Source data:
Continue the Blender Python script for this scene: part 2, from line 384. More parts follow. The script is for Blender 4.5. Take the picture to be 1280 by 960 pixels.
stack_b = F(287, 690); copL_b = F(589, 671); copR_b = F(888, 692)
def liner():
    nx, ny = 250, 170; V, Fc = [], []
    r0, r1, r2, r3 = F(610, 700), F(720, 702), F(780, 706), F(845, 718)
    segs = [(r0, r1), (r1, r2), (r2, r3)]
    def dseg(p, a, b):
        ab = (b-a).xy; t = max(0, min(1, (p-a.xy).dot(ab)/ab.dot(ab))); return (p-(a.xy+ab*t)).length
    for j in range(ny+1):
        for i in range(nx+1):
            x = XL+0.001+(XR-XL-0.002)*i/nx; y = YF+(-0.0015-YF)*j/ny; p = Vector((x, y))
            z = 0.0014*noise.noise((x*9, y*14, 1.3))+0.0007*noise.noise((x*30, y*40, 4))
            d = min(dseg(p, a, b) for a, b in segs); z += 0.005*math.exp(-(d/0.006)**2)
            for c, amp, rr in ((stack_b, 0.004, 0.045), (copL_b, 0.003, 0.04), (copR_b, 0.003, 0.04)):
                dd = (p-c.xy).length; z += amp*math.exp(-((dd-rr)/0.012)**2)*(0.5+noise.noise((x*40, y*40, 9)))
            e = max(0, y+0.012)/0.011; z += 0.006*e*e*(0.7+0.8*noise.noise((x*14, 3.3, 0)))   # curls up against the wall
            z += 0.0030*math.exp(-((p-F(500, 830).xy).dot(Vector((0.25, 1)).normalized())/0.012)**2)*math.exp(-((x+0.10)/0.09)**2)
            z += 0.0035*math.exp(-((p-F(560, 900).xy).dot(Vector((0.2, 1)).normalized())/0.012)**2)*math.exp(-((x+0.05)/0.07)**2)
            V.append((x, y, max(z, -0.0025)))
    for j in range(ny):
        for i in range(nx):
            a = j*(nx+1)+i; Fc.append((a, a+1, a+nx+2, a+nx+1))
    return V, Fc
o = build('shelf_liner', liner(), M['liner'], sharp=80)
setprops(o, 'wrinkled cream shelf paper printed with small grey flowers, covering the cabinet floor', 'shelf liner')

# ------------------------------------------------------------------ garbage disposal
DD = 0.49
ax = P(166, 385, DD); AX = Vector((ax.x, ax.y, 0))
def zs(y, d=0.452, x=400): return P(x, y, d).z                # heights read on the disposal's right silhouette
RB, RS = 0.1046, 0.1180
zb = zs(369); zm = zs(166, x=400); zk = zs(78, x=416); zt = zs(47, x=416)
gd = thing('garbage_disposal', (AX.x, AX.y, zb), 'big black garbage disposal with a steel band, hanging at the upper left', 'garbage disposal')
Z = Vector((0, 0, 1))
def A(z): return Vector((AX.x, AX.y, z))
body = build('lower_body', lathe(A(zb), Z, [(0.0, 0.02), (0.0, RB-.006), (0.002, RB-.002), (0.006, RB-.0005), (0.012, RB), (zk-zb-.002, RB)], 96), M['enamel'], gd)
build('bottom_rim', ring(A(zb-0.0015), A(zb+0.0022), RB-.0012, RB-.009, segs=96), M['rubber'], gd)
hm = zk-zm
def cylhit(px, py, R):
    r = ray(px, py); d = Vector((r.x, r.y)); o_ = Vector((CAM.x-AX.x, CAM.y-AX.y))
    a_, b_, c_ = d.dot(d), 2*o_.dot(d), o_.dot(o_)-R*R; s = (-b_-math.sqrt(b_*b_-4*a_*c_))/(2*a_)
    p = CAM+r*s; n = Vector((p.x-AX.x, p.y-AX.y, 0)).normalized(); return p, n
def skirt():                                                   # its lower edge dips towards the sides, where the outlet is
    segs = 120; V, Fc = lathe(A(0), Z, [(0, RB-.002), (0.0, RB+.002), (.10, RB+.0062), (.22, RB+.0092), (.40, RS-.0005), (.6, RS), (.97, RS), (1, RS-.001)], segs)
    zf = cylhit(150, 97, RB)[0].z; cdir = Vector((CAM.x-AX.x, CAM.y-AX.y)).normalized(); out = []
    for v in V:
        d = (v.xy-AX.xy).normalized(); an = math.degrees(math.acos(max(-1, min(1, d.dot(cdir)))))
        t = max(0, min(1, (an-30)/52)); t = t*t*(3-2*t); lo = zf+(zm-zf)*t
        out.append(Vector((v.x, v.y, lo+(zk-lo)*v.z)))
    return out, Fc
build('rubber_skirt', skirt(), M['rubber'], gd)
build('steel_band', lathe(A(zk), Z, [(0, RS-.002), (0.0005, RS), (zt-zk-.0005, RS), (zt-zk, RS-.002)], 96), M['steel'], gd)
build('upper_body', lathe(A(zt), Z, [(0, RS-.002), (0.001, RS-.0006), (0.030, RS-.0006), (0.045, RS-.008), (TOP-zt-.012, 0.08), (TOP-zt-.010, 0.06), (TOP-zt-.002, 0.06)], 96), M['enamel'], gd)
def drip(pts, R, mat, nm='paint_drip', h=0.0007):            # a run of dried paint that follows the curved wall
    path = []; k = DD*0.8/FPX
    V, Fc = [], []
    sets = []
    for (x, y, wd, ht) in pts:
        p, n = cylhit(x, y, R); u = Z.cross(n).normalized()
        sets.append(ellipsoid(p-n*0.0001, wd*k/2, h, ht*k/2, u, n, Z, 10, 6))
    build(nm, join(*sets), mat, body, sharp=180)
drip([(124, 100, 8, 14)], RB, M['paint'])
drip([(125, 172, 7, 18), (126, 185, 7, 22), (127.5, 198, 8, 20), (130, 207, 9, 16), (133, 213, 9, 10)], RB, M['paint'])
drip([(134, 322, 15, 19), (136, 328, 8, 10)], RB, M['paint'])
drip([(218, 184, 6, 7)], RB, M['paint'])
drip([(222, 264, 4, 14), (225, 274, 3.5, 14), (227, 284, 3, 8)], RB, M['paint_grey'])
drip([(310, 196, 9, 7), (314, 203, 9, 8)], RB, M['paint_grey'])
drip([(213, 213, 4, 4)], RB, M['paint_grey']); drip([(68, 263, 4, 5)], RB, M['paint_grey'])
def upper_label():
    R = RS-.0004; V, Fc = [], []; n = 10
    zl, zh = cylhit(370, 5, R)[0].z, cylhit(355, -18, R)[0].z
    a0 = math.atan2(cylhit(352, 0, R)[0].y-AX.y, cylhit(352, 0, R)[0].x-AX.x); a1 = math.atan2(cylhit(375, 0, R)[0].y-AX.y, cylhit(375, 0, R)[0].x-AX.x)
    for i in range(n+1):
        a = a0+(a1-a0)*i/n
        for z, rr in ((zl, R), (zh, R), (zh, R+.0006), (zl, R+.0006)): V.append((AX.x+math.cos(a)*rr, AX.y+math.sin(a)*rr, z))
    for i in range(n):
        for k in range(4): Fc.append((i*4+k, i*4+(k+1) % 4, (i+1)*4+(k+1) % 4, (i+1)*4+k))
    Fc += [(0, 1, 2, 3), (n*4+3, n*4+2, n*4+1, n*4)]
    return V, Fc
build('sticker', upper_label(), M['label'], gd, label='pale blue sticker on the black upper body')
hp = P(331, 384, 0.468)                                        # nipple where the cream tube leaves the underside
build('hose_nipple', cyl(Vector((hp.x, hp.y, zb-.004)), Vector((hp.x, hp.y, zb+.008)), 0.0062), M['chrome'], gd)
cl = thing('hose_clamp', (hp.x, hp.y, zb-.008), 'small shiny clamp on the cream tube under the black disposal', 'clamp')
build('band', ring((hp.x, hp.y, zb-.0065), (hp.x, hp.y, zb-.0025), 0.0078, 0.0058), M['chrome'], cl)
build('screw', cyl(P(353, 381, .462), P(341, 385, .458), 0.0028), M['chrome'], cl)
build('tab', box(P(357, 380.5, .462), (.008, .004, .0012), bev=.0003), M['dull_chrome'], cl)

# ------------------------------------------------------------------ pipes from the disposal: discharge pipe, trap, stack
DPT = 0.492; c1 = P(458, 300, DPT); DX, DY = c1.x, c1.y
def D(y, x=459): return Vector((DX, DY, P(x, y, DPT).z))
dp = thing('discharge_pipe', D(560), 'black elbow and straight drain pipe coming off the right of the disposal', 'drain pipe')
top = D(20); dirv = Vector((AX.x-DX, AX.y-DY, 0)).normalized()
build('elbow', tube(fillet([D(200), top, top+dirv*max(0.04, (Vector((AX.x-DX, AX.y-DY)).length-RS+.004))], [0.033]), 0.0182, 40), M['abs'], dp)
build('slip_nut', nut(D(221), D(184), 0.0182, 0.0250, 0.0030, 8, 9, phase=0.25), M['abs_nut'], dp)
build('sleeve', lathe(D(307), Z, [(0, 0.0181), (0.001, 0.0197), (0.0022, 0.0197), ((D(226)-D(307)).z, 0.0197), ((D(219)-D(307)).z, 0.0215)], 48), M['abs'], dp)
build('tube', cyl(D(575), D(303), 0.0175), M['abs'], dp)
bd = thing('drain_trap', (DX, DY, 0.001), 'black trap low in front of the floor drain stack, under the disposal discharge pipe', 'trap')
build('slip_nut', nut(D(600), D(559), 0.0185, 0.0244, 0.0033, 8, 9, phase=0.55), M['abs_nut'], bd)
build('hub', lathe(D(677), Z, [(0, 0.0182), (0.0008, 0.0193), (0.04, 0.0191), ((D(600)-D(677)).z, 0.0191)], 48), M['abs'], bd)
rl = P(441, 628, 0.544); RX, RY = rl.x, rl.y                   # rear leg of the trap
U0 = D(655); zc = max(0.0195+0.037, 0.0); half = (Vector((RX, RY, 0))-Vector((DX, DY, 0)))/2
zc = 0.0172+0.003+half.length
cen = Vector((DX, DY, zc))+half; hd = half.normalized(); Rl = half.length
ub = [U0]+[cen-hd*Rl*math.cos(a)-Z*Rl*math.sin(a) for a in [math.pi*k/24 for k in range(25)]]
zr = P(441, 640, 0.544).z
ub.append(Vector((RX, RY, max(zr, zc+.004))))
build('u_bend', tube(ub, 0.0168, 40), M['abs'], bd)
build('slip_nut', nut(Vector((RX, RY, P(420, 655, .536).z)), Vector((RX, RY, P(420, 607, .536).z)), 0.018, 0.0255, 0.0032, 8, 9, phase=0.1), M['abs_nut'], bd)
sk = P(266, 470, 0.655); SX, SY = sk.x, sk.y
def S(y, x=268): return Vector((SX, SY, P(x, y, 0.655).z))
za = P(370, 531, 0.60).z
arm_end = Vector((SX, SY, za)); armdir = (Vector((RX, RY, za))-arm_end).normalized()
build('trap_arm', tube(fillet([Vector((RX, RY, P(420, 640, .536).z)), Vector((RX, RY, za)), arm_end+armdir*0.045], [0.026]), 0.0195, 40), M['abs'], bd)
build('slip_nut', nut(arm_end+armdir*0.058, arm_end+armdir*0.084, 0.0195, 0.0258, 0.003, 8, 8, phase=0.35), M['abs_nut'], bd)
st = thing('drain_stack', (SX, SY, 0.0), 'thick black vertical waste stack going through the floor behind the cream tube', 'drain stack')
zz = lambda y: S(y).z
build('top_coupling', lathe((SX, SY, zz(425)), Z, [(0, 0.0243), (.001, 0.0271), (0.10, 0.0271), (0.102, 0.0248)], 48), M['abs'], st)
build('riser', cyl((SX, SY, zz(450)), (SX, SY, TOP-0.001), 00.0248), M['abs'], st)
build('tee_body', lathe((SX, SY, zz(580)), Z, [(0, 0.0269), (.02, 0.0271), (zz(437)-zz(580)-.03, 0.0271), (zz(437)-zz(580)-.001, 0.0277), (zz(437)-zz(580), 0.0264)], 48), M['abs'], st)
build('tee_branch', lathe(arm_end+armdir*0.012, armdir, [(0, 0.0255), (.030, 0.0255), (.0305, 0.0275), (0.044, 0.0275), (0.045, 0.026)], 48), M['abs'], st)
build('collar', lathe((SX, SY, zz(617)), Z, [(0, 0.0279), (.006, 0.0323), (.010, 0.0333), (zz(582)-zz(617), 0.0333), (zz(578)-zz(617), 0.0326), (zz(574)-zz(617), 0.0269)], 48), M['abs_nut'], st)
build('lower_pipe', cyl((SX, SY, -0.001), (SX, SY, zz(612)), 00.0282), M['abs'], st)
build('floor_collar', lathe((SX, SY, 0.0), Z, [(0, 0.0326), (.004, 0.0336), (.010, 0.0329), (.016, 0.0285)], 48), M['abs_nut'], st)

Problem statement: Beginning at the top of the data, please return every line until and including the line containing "setprops(o, 'wrinkled cream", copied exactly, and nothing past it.

Answer to this task:
Continue the Blender Python script for this scene: part 2, from line 384. More parts follow. The script is for Blender 4.5. Take the picture to be 1280 by 960 pixels.
stack_b = F(287, 690); copL_b = F(589, 671); copR_b = F(888, 692)
def liner():
    nx, ny = 250, 170; V, Fc = [], []
    r0, r1, r2, r3 = F(610, 700), F(720, 702), F(780, 706), F(845, 718)
    segs = [(r0, r1), (r1, r2), (r2, r3)]
    def dseg(p, a, b):
        ab = (b-a).xy; t = max(0, min(1, (p-a.xy).dot(ab)/ab.dot(ab))); return (p-(a.xy+ab*t)).length
    for j in range(ny+1):
        for i in range(nx+1):
            x = XL+0.001+(XR-XL-0.002)*i/nx; y = YF+(-0.0015-YF)*j/ny; p = Vector((x, y))
            z = 0.0014*noise.noise((x*9, y*14, 1.3))+0.0007*noise.noise((x*30, y*40, 4))
            d = min(dseg(p, a, b) for a, b in segs); z += 0.005*math.exp(-(d/0.006)**2)
            for c, amp, rr in ((stack_b, 0.004, 0.045), (copL_b, 0.003, 0.04), (copR_b, 0.003, 0.04)):
                dd = (p-c.xy).length; z += amp*math.exp(-((dd-rr)/0.012)**2)*(0.5+noise.noise((x*40, y*40, 9)))
            e = max(0, y+0.012)/0.011; z += 0.006*e*e*(0.7+0.8*noise.noise((x*14, 3.3, 0)))   # curls up against the wall
            z += 0.0030*math.exp(-((p-F(500, 830).xy).dot(Vector((0.25, 1)).normalized())/0.012)**2)*math.exp(-((x+0.10)/0.09)**2)
            z += 0.0035*math.exp(-((p-F(560, 900).xy).dot(Vector((0.2, 1)).normalized())/0.012)**2)*math.exp(-((x+0.05)/0.07)**2)
            V.append((x, y, max(z, -0.0025)))
    for j in range(ny):
        for i in range(nx):
            a = j*(nx+1)+i; Fc.append((a, a+1, a+nx+2, a+nx+1))
    return V, Fc
o = build('shelf_liner', liner(), M['liner'], sharp=80)
setprops(o, 'wrinkled cream shelf paper printed with small grey flowers, covering the cabinet floor', 'shelf liner')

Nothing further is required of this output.